●昭和56年に出された知財事件の最高裁判決(2)

Nbenrishi2009-04-14

 本日は、昭和56年に出された知財事件で、裁判所HP(http://www.courts.go.jp/)に掲載されている、残りの最高裁判決3件について、下記の通り、簡単に紹介します。


●『昭和53(行ツ)103 商標登録異議手続受継申立不受理処分取消 商標権 行政訴訟 昭和56年06月19日 最高裁判所第二小法廷』(http://www.courts.go.jp/hanrei/pdf/DBFA4B29E6BF7FBF49256A8500311FEB.pdf)

 ・・・『職権をもつて調査するに、原審が適法に確定したところによれば、本件商標登録出願のうち別紙目録一記載の出願については、既に商標登録査定がされて審査手続は終了し、商標権設定の登録がされたというのであるから、被上告人の本件訴のうち右出願に関する商標登録異議手続受継の申立ての不受理処分の取消を求める部分は、その法律上の利益を失うに至つたものと解するのが相当である。

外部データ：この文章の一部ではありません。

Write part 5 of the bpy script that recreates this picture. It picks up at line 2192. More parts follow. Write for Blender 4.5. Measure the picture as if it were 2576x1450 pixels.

 そうすると、本件訴のうち右請求部分を適法として本案について判断した原判決には、法令の解釈、適用を誤つた違法があり、右違法は判決の結論に影響を及ぼすことが明らかであるから、原判決中右請求に関する部分を破棄して第一審判決を取り消し、右部分について本件訴を却下すべきである。


 商標法一七条の規定によつて準用される特許法五五条の定める商標登録異議制度については、異議申立ての当否につき申立てにより証拠調べ又は証拠保全をすることができるものとされ、また、その手続についても当事者の対立構造を前提とした民事訴訟法の規定が多く準用されている(商標法一七条、特許法五九条、一五〇条、一五一条参照)ことなどに鑑みれば、これを異議申立人の経済的利益の擁護、救済を趣旨としたものと解する余地があるかのようであるが、他方、商標法一七条、特許法五五条一項の規定により異議申立ては何人でもすることができるものとされていることに徴すると、結局、右制度は、利害関係の有無にかかわらず何人でも異議の申立てができるものとすることによつて、商標登録出願の審査の過誤を排除し、その適正を期するという公益的見地から設けられたものであつて、異議申立人たる会社が合併によつて消滅したときは、それによつて異議申立ては失効し、異議申立人たる地位が合併後存続する会社に承継される余地はないものと解するのが相当である。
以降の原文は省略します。